Direction: Pull out every line below that contains the word "part".

Records supplied:
'''

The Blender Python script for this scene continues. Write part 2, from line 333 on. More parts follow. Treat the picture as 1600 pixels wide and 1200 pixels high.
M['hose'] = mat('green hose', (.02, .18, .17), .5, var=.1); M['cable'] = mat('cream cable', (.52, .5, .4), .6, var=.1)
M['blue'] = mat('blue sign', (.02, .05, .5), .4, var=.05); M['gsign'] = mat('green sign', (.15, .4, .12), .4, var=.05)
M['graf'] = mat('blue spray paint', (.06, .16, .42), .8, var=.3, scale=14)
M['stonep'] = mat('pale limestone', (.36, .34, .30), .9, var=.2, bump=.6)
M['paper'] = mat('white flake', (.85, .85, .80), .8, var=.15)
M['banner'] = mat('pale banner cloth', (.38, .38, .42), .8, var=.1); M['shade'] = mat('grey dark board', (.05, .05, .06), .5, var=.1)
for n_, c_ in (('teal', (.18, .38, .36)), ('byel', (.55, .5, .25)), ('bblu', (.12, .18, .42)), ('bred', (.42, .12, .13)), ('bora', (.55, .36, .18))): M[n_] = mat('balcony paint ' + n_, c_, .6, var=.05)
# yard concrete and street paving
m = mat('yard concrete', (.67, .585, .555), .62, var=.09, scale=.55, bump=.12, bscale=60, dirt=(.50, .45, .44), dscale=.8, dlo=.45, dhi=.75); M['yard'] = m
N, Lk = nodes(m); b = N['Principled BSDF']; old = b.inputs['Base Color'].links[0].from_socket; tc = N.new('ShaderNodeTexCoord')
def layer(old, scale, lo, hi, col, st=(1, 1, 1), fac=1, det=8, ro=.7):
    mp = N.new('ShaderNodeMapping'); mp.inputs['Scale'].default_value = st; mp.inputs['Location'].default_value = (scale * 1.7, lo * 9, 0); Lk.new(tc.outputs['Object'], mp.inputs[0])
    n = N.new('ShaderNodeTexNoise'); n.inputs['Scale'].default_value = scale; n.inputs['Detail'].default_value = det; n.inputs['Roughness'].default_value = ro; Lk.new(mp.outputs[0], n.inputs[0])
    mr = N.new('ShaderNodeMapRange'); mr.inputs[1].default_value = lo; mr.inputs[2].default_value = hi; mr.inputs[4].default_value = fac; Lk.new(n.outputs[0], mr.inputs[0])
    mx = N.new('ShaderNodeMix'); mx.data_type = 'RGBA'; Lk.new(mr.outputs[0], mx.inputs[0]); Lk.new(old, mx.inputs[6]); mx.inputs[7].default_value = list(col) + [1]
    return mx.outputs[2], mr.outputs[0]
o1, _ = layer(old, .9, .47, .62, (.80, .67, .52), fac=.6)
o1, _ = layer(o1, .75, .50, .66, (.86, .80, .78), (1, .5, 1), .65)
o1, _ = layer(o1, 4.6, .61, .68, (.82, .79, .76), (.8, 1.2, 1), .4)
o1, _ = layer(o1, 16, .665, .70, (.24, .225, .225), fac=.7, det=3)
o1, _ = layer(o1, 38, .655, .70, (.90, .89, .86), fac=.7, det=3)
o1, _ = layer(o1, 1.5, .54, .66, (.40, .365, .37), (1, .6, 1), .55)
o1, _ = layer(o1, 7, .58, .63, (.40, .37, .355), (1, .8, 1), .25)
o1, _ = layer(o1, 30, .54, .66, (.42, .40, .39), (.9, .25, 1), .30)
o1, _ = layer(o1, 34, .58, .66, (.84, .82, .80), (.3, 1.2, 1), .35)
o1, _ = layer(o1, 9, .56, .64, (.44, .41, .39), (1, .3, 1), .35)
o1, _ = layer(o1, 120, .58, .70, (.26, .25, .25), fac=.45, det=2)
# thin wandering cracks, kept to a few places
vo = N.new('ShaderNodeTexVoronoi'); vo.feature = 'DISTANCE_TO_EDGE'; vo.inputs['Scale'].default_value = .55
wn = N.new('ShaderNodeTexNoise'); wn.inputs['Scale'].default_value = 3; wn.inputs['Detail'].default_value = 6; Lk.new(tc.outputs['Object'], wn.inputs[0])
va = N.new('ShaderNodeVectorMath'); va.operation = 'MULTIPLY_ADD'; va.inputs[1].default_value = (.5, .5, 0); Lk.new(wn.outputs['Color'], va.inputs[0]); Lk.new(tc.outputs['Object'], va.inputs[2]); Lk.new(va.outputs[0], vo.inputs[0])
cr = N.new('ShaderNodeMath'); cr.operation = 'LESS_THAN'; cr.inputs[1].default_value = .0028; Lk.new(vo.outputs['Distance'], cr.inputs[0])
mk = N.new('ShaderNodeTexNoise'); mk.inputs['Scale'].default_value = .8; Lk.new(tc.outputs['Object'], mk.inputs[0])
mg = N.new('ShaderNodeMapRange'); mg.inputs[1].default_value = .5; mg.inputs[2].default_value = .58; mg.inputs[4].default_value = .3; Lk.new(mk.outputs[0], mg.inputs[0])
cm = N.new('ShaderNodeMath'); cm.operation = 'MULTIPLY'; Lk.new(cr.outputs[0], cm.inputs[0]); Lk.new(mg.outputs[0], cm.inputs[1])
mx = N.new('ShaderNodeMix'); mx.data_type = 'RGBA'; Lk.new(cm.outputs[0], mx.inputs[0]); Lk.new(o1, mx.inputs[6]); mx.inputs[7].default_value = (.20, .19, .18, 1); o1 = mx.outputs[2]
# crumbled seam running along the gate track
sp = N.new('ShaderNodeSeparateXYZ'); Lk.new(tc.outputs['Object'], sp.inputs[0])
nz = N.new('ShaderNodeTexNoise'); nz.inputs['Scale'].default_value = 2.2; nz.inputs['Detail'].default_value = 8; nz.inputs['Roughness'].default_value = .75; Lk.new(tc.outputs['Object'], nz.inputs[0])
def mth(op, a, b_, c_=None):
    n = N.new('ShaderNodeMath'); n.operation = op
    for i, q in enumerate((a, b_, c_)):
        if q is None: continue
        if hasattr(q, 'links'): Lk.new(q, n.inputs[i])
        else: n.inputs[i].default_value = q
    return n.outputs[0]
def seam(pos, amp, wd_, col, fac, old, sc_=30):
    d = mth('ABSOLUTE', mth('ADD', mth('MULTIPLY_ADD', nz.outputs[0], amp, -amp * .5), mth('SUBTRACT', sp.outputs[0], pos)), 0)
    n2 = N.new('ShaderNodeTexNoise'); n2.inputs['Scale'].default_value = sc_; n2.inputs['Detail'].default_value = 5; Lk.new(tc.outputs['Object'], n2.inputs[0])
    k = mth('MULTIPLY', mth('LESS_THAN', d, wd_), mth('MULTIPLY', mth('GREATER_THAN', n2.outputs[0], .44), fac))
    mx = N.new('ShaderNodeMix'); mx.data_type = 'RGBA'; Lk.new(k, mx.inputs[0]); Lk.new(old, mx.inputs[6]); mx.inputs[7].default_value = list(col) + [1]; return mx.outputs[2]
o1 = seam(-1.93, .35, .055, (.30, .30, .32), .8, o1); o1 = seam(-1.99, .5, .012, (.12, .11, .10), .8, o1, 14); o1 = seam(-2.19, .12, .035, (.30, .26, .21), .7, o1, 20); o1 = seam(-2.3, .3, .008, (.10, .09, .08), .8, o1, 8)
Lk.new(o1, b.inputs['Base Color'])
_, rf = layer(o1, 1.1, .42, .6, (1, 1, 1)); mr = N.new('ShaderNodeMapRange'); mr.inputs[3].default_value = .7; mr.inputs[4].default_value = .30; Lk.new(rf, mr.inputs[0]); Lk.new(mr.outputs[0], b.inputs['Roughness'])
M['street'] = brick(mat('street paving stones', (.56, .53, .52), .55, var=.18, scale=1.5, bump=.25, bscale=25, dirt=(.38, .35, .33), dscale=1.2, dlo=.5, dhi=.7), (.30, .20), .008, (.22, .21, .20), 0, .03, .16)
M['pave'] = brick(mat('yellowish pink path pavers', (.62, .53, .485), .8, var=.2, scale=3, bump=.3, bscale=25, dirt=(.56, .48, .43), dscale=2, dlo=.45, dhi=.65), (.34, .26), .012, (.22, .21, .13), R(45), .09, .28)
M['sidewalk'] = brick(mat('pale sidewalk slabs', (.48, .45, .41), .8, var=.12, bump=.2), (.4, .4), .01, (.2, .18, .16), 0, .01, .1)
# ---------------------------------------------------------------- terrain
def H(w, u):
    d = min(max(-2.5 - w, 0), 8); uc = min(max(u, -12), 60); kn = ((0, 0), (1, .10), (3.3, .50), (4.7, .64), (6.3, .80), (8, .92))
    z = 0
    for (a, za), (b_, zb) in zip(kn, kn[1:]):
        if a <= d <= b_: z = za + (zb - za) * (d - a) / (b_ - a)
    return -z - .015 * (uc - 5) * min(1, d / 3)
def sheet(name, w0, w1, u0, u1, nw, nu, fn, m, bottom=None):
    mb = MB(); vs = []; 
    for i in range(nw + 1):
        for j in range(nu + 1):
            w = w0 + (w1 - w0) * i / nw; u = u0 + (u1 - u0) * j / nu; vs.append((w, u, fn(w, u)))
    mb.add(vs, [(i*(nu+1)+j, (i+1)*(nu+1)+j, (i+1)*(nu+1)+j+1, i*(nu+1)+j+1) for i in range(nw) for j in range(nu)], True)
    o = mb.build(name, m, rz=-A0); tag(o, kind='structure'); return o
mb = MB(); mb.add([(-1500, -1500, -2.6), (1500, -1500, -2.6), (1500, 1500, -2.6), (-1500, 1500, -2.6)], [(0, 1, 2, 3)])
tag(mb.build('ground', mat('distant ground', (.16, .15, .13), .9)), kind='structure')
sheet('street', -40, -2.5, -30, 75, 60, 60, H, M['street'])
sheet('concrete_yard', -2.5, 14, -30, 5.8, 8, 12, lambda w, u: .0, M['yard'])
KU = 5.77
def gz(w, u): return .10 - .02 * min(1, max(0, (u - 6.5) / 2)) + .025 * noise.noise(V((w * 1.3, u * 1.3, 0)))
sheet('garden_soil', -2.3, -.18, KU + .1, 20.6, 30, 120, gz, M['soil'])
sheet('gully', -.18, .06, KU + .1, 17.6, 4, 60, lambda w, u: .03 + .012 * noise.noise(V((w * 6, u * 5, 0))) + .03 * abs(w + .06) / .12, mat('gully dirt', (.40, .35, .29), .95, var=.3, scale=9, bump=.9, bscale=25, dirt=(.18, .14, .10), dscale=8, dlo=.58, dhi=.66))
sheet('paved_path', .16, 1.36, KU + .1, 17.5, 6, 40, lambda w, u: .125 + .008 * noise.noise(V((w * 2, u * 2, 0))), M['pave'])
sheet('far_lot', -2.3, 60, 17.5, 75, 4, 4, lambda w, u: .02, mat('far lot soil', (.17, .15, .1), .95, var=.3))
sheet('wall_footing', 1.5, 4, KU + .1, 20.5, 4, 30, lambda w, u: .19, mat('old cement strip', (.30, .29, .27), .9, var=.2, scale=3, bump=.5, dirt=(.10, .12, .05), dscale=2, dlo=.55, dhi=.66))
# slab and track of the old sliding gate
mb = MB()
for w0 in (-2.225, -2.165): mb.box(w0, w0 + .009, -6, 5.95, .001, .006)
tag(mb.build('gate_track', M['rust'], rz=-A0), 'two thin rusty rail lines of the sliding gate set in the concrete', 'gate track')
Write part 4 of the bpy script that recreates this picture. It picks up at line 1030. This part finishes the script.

'''

Solution to the exercise:
The Blender Python script for this scene continues. Write part 2, from line 333 on. More parts follow. Treat the picture as 1600 pixels wide and 1200 pixels high.
Write part 4 of the bpy script that recreates this picture. It picks up at line 1030. This part finishes the script.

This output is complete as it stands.